Unfortunately, it is too late for the movie as a whole to go to the Academy Awards next year. An Indian film jury passed on selecting the film as India’s submission this year. I am sure the film they did select, Koozanghal, is amazing. It has been added to my “to be watched list.” The reasoning, however, for not selecting Sardar Udham is interesting. According to one member of the jury their reasoning was, at least partially, that the film “projects hatred toward the British.”
Reader, I come to you as a self-confessed and recovering anglophile to say…so?

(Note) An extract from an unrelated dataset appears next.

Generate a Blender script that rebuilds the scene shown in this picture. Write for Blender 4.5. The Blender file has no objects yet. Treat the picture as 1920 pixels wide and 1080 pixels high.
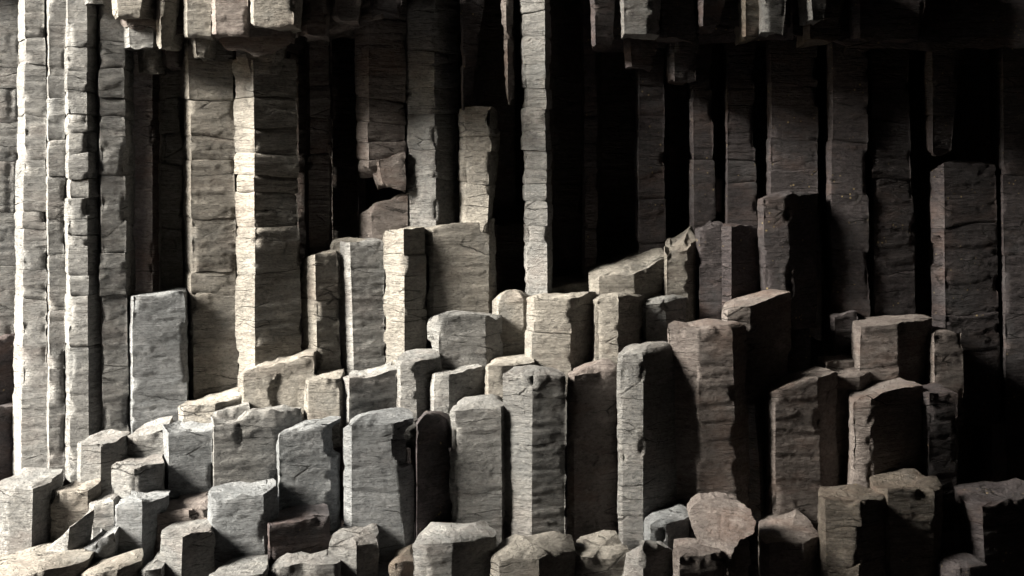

There may be many reasons related to the craft of filmmaking that led the jury to believe that Koozanghal is the stronger entry. Sardar Udham is very long and not all the performances stun like Kaushal’s. But to not submit the film because you don’t want to hurt a former global empire’s feelings? An empire that perpetrated, covered up, then excused away not just the massacre depicted in the film but the systematic economic, ecological and human destruction of societies across the Global South? Make them watch this film! Otherwise, it and the atrocity and its center are doomed to continue to be, as the film puts it, a footnote in our history.
What makes this all the worse, is that the film was quite nuanced in its depiction of British people. Much of the film takes place in London, where Udham Singh lived for years prior to (SPOILER ALERT) assassinating O’Dwyer. Even a British cop gets a bit of a full-circle moment. Where the film is unflinching is in its condemnation of British imperialism, a sentiment that is wholly uncontroversial anywhere outside Britain itself.
It is a real shame that Sardar Udham may be denied the full measure of international attention it deserves in order to spare the sentiments of a defunct empire who, yes, really did all those bad things, no matter how many miles of rail they left behind.
I am not entirely sure how “the Academy” works, but perhaps Kaushal at least can get some accolades for this role and, by extension, the real life revolutionary Udham Singh. Far too few people outside India know what happened at Jallianwalla Bagh and films like these should be considered must-see viewing, not uncomfortable, irrelevant, period pieces.
Sardar Udham is available to stream on Amazon Prime.